Steve Martin plays the movie’s neurotic center, a dad discombobulated by his clumsy and underconfident kids. Martin has a bitter sense of resentment toward his own father, played by Jason Robards, who seems to favor his black-sheep son, a gambling-debt loser played by Tom Hulce (best remembered as Mozart in “Amadeus” (1984)). Martin’s cutthroat boss under=appreciates him, so Martin quits, only to find that his wife is pregnant (unexpectedly) with their fourth child. With plotting at the simplistic level of a sit-com, the family’s financial crisis is easily averted when the boss inexplicably begs Martin to return to his job.
“Parenthood” is loaded with cute, easy grabs for audience approval, delivering minor gags via very obvious set-ups and payoffs. An early, casual conversation about automotive fellatio leads to a scene of Steenburgen trying to alleviate Martin’s anxiety by surprising him with a blowjob as they drive home. The punchline? He wrecks the car. (The movie never follows up on this; the car is not seen again and, thankfully, the accident does not result in genital disfigurement as it does in another film from the era, “The World According to Garp.”)

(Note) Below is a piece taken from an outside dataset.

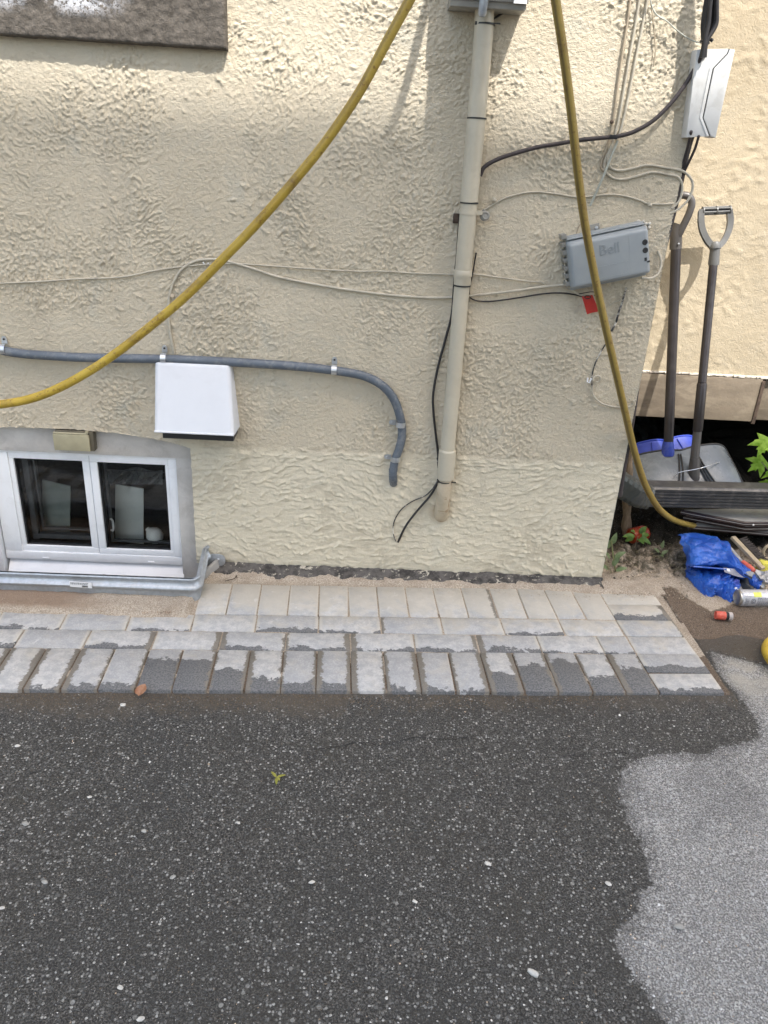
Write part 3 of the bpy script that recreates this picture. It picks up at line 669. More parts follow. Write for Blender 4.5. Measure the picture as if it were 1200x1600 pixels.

The slices-of-life format takes a philosophical turn when a grandma (who, like the muppety children, exists for quick “aww” reactions) mentions her preference for roller coasters over merry-go-rounds. The “life is a roller-coaster, with ups and downs” metaphor could be left for the audience to savor, but instead the metaphor is repeated, characters argue with it, and Ron Howard whacks the metaphor over our heads with a final scene that renders a children’s chaotic school play with the tilting and screaming sounds of an amusement-park thrill ride.
What makes “Parenthood” so unsettling is how it takes the infinitely complex subject of life itself and aims for only the most pat, neat, and happy resolutions. The film is designed as a machine to assuage a positive view toward proliferation and baby-making. Unplanned pregnancy? No worries: Everything will work out as long as you have family and friends. It’s a pleasantly sentimental drug designed to gloss over difficult questions.
Among those questions: Why do none of the characters choose to get an abortion? Why is miscarriage not mentioned? Why are contraceptives almost completely left out of the conversation? Why do the male characters have next to no say in the choice of fertility? The movie of course also avoids mentioning STI’s, abusive relationships, drugs and alcohol, or psychological struggles (beyond what’s easily solved). The story world is almost entirely white, middle-class, and heterosexual, though the story briefly includes a mixed-race (primarily black) child whose parents have both abandoned him, and so is adopted by the elder Robards.
“Parenthood” in no way resembles real life, then or now. Its idealized world might have been passable for audiences in 1989, but now more closely resembles an alien artifact than anything that could exist on earth.